One of his major schemes, for example, was that he’d always wanted to own a Vinyard! They are expensive, and he hated spending money, and he hated the idea of Venture Capital, and traditional *share* schemes, which he called *scams*. 😉 😆 So. He found a large Vinyard not doing very well, haggled a price down, and got investors by offering them one brick in the large brick office/sales building for $10. 😆 And he actually got the money! Unfortunately for poor Bill, and the “brick-holders” (as they were known), the next year we started a 3 or 4 year major drought! Sometimes, he just couldn’t win! However, he convinced most of them to hang on, he said the drought wouldn’t last long, and they’d be in the money and free wine! 😆 After the drought finally passed, and with a couple years hard work, it started doing well. 🙂 He sold it (as he usually did when he got bored with something), and went onto the next *big thing*! 😀 I have much to be grateful to Bill for. 🙂

The World needs a lot more *Bill’s*!

(PS. Sorry for all the errors above.
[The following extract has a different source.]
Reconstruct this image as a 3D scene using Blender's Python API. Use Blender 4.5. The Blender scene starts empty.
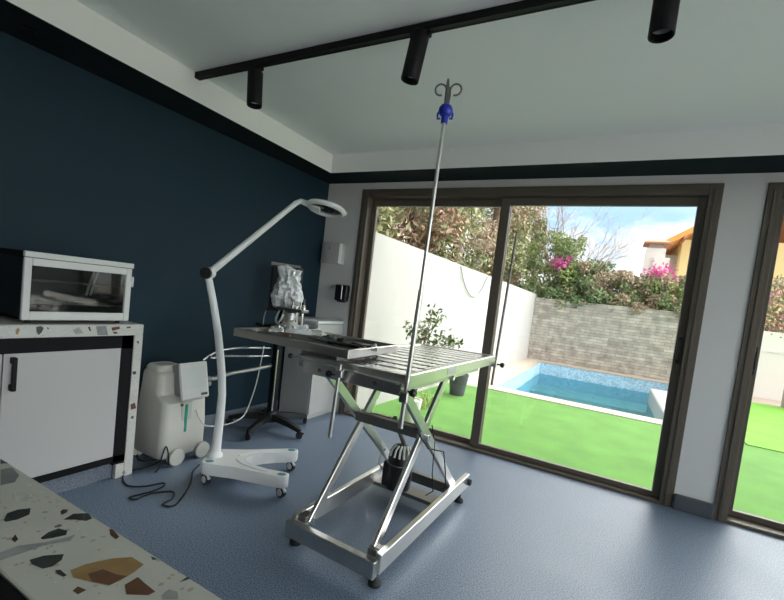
import bpy, bmesh, math, random
from math import sin, cos, pi, radians as RAD
from mathutils import Vector as V, Matrix as M

random.seed(7)
scn = bpy.context.scene
COL = scn.collection

# ------------------------------------------------------------------ camera
CAM = V((2.7547, -3.47, 1.2327))
FPX, YAW, PITCH, ROLL, UX, UY = 414.6552, -0.4752, -0.0613, 0.1182, 397.1955, 322.9187
_f = V((sin(YAW) * cos(PITCH), cos(YAW) * cos(PITCH), sin(PITCH)))
_r = V((cos(YAW), -sin(YAW), 0)); _u = _r.cross(_f)
RGT = _r * cos(ROLL) + _u * sin(ROLL); UPV = _u * cos(ROLL) - _r * sin(ROLL)
cd = bpy.data.cameras.new('camera'); cam = bpy.data.objects.new('camera', cd); COL.objects.link(cam)
cam.matrix_world = M(((RGT.x, UPV.x, -_f.x, CAM.x), (RGT.y, UPV.y, -_f.y, CAM.y), (RGT.z, UPV.z, -_f.z, CAM.z), (0, 0, 0, 1)))
cd.sensor_fit = 'HORIZONTAL'; cd.sensor_width = 36; cd.lens = FPX / 784 * 36
cd.shift_x = -(UX - 392) / 784; cd.shift_y = (UY - 300) / 784
cd.clip_start = .03; cd.clip_end = 300
scn.camera = cam

def at(px, ax, v):
    """point of the room on the plane ax = v that a measured image point shows"""
    d = RGT * ((px[0] - UX) / FPX) + UPV * ((UY - px[1]) / FPX) + _f
    i = 'xyz'.index(ax)
    return CAM + d * ((v - CAM[i]) / d[i])

# ------------------------------------------------------------------ mesh helper
class MB:
    def __init__(self, xf=None):
        self.bm = bmesh.new(); self.xf = xf or M.Identity(4); self.mi = 0
    def _fin(self, vs, fs, m=None):
        for v in vs: v.co = self.xf @ ((m @ v.co) if m else v.co)
        for f in fs: f.material_index = self.mi; f.smooth = True
    def box(self, a, b, bev=0, m=None, seg=1):
        a, b = V(a), V(b)
        tm = bmesh.new()
        r = bmesh.ops.create_cube(tm, size=1)
        for v in r['verts']:
            v.co = V(((a[i] + b[i]) / 2 + v.co[i] * abs(b[i] - a[i]) for i in range(3)))
        if bev:
            bmesh.ops.bevel(tm, geom=tm.edges[:], offset=bev, segments=seg, profile=.5, affect='EDGES')
        self._merge(tm, m); return self
    def _merge(self, tm, m=None):
        mp = {}
        nv = []; nf = []
        for v in tm.verts:
            w = self.bm.verts.new(v.co); mp[v] = w; nv.append(w)
        for f in tm.faces:
            try: nf.append(self.bm.faces.new([mp[v] for v in f.verts]))
            except ValueError: pass
        tm.free(); self._fin(nv, nf, m)
    def tube(self, path, r, seg=12, closed=False, m=None, caps=True):
        P = [V(p) for p in path]; n = len(P)
        rs = r if isinstance(r, (list, tuple)) else [r] * n
        tm = bmesh.new(); rings = []; prev = None
        for i in range(n):
            if closed: t = P[(i + 1) % n] - P[i - 1]
            else: t = P[min(i + 1, n - 1)] - P[max(i - 1, 0)]
            t.normalize()
            if prev is None:
                a = t.orthogonal().normalized()
            else:
                a = prev - t * prev.dot(t)
                a = a.normalized() if a.length > 1e-6 else t.orthogonal().normalized()
            prev = a; b = t.cross(a)
            rings.append([tm.verts.new(P[i] + (a * cos(2 * pi * k / seg) + b * sin(2 * pi * k / seg)) * rs[i]) for k in range(seg)])
        for i in range(n if closed else n - 1):
            A, B = rings[i], rings[(i + 1) % n]
            for k in range(seg):
                tm.faces.new((A[k], A[(k + 1) % seg], B[(k + 1) % seg], B[k]))
        if not closed and caps:
            tm.faces.new(rings[0][::-1]); tm.faces.new(rings[-1])
        self._merge(tm, m); return self
    def cyl(self, a, b, r, r2=None, seg=20, m=None):
        return self.tube([a, b], [r, r if r2 is None else r2], seg, m=m)
    def lathe(self, prof, seg=32, m=None):
        """prof: (r, z) pairs, turned about z"""
        tm = bmesh.new(); rings = []
        for r, z in prof:
            if r < 1e-6: rings.append([tm.verts.new((0, 0, z))])
            else: rings.append([tm.verts.new((r * cos(2 * pi * k / seg), r * sin(2 * pi * k / seg), z)) for k in range(seg)])
        for A, B in zip(rings, rings[1:]):
            for k in range(seg):
                q = [A[k % len(A)], A[(k + 1) % len(A)], B[(k + 1) % len(B)], B[k % len(B)]]
                q = list(dict.fromkeys(q))
                if len(q) > 2: tm.faces.new(q)
        self._merge(tm, m); return self
    def prism(self, poly, z0, z1, m=None, bev=0):
        tm = bmesh.new()
        lo = [tm.verts.new((x, y, z0)) for x, y in poly]; hi = [tm.verts.new((x, y, z1)) for x, y in poly]
        n = len(poly)
        tm.faces.new(lo[::-1]); tm.faces.new(hi)
        for k in range(n): tm.faces.new((lo[k], lo[(k + 1) % n], hi[(k + 1) % n], hi[k]))
        if bev: bmesh.ops.bevel(tm, geom=[e for e in tm.edges], offset=bev, segments=1, profile=.5, affect='EDGES')
        self._merge(tm, m); return self
    def ell(self, c, r, m=None, u=20, v=12):
        tm = bmesh.new()
        bmesh.ops.create_uvsphere(tm, u_segments=u, v_segments=v, radius=1)
        for w in tm.verts: w.co = V((c[0] + w.co.x * r[0], c[1] + w.co.y * r[1], c[2] + w.co.z * r[2]))
        self._merge(tm, m); return self
    def face(self, pts):
        tm = bmesh.new(); tm.faces.new([tm.verts.new(p) for p in pts]); self._merge(tm); return self
    def loft(self, rings, m=None):
        """closed rings of equal length, capped"""
        tm = bmesh.new(); R = [[tm.verts.new(p) for p in q] for q in rings]; n = len(R[0])
        for A, B in zip(R, R[1:]):
            for k in range(n): tm.faces.new((A[k], A[(k + 1) % n], B[(k + 1) % n], B[k]))
        tm.faces.new(R[0][::-1]); tm.faces.new(R[-1])
        self._merge(tm, m); return self
    def mat(self, i): self.mi = i; return self
    def build(self, name, mats, parent=None, base=None, flat=False, ang=35, normals=True):
        me = bpy.data.meshes.new(name)
        if normals: bmesh.ops.recalc_face_normals(self.bm, faces=self.bm.faces[:])
        off = world_of(parent) if parent else V(base or (0, 0, 0))
        for v in self.bm.verts: v.co -= off
        self.bm.to_mesh(me); self.bm.free()
        for mm in (mats if isinstance(mats, (list, tuple)) else [mats]): me.materials.append(mm)
        if flat:
            for p in me.polygons: p.use_smooth = False
        else: me.set_sharp_from_angle(angle=RAD(ang))
        o = bpy.data.objects.new(name, me); COL.objects.link(o)
        if parent: o.parent = parent
        else: o.location = off
        return o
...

I’m doing this in between many other things. I’m rushing a bit, and it’s damned hot!) 😉

11 Kryten42 { 01.15.11 at 10:45 pm }

BTW, I should say that when someone bought a *brick*, they actually did get to sign their name on a brick! And they got legal paperwork with the details of course. He told people a brick is *real*, money on paper is worthless! Luckily for Bill, many thought the same way. 😆 When the drought was over, and the vines grew, and the wine started flowing… people went in droves because… what other vineyard had shares in bricks with the names of the owners on? Was a great marketing scheme! That was Bill, a consummate marketer. 😀

12 Bryan { 01.15.11 at 11:22 pm }

Actually, if you go to the museum in Oriskany, New York and look you will see names on their bricks, including mine. They were also $10/brick, so it is not an unusual marketing action for non-profits, but fairly unique to replace stock shares with bricks. Bricks are certainly more useful than stock certificates and a lot easier to keep track of. Things could get dangerous in a divorce, or in any attempt to “trade” them.
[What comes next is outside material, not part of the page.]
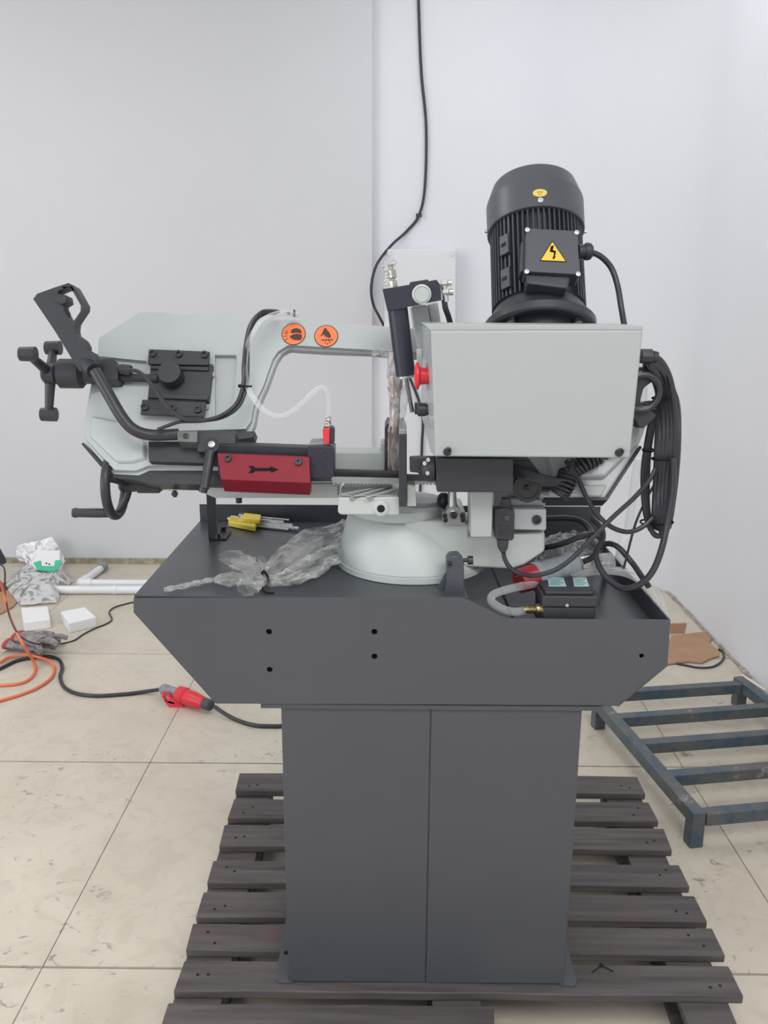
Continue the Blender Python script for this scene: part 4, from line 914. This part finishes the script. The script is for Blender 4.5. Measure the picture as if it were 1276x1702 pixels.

One of the toughest things for an artist to get is exposure. If you want to sell your work, people have to see it. I know a few artists, and we have them in the family, so I’m aware of the cost of selling a work. People would be amazed at how low the “profit margin” can be on work that sells for thousands. The professional materials alone for a painting that is a meter square can easily be in the hundreds of dollars. Throw in weeks of labor to produce it, the cost of the space to work in, and it is easy to hit four figures. Then the marketing begins, and that is the real expense. Agents, gallery owners, transportation … just an unbelievable number of expenses. Getting your work exposed in a good public location is a very big deal for an artist. Being selected for a major project is also good for your portfolio, a major plus for your CV. If they want to see exploitation of artists they should hang around with a few gallery owners, some of them are real scum.

Yes, he made money, but it sounds like so did people around him. It is amazing how rarely that happens.